The last line of the code block above is the hard part. We know we have a list. We know it contains string and lists. We want the total length of all the strings it contains. If we had a magic function that could give us that total, we'd be done:

def add_len(thing):
    if isinstance(thing, str):
        return len(thing)

    assert isinstance(thing, list)

    total = 0
    for item in thing: # we can loop because we know 'thing' is a list
        total += magic_function(item) # this is the part we're missing
    return total

But we have the magic function we need: it's called add_len. Let's plug that in to get the final version of add_len:

def add_len(thing):
    if isinstance(thing, str):
        return len(thing)

    assert isinstance(thing, list)

    total = 0
    for item in thing:
        total += add_len(item)
    return total

Let's trace its execution.

  1. add_len("red"): since thing is the string "red", the function immediately returns 3.

  2. add_len(["red"]): thing is a list with one item, so we initialize total to 0 and go around our loop once. Inside the loop, we add add_len("red") to total.
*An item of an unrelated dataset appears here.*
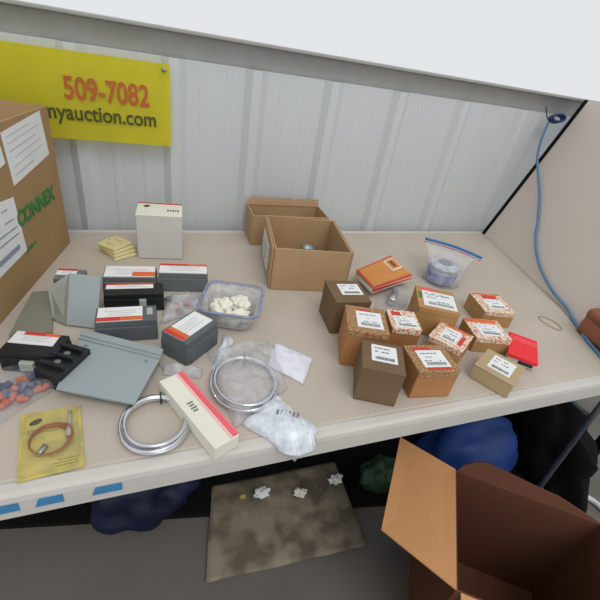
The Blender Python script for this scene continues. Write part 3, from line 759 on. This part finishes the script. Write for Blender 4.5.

We've already established that add_len("red") returns 3, so we set total to 0+3, finish the loop, and return 3.

  3. add_len(["red", "green"]): OK, thing is a list with two items, so our loop calls add_len("red") and add_len("green") in that order, setting total to 3 and then 8 and returns that.

  4. add_len(["red", ["green", "blue"]]): we'll trace this one point by point. The initial call to add_len sees a list so it goes to the bottom code.

    • It initializes total to 0.
    • The first time around the loop we call add_len("red"). This returns 3, so total becomes 3.
    • The second time around the loop we call add_len(["green", "blue"]). Since we've given add_len a list, we go into a loop inside that call to the function.
      • We initialize total to 0. This is not the same variable as the total mentioned above: this total belongs to the new call to add_total, just like different people each have their own nose.
      • The first time around the loop we call add_len("green"). It returns 5, so we set this function call's total to 5.
      • The second time around we call add_len("blue"), so total becomes 9.
      • There's nothing else in the list, so this function call returns 9.
    • We're now back in the initial function call. Its total is 3 (the length of "red") and the call to add_len(["green", "blue"]) just returned 9, so we set total to 12.
    • There's nothing else in this function call's list, so we return 12 and we're done.

This explanation is probably very confusing, so please head over to https://pythontutor.com/visualize.html#mode=edit, copy the add_len function into the text box, add a line to call the function, and then click on [Visualize Execution]. As you click [Next], it will show you what's happening step by step as your code runs.

Visualization of add_len function
  1. Write a function called join_all that joins all the strings in a bunch of nested lists. For example:

    join_all([["red", ["green", "blue"]], "lime"])
    

    should return "redgreenbluelime".

  2. Write a function called longest that returns the longest string it finds in a bunch of nested lists. For example:

    longest(["red", ["green", "blue"], ["lime"]])
    

    should return "green". (If several strings are of equal longest length, return whichever you want.)

  3. JSON (short for "JavaScript Object Notation") consists of nested lists and dictionaries, where the dictionaries can only have strings as keys. For example, this is a valid JSON data structure:

    {"alpha": 1, "beta": {"gamma": [2, 3], "delta": [4, {"epsilon": 5}]}}
    

    It may be easier to read if it's written like this:

    {
        "alpha": 1,
        "beta": {
            "gamma": [
                2,
                3
            ],
            "delta": [
                4,
                {
                    "epsilon": 5
                }
            ]
        }
    }
    

    Modify add_len so that it returns the total length of all the strings that appear as values (not keys) in a JSON data structure.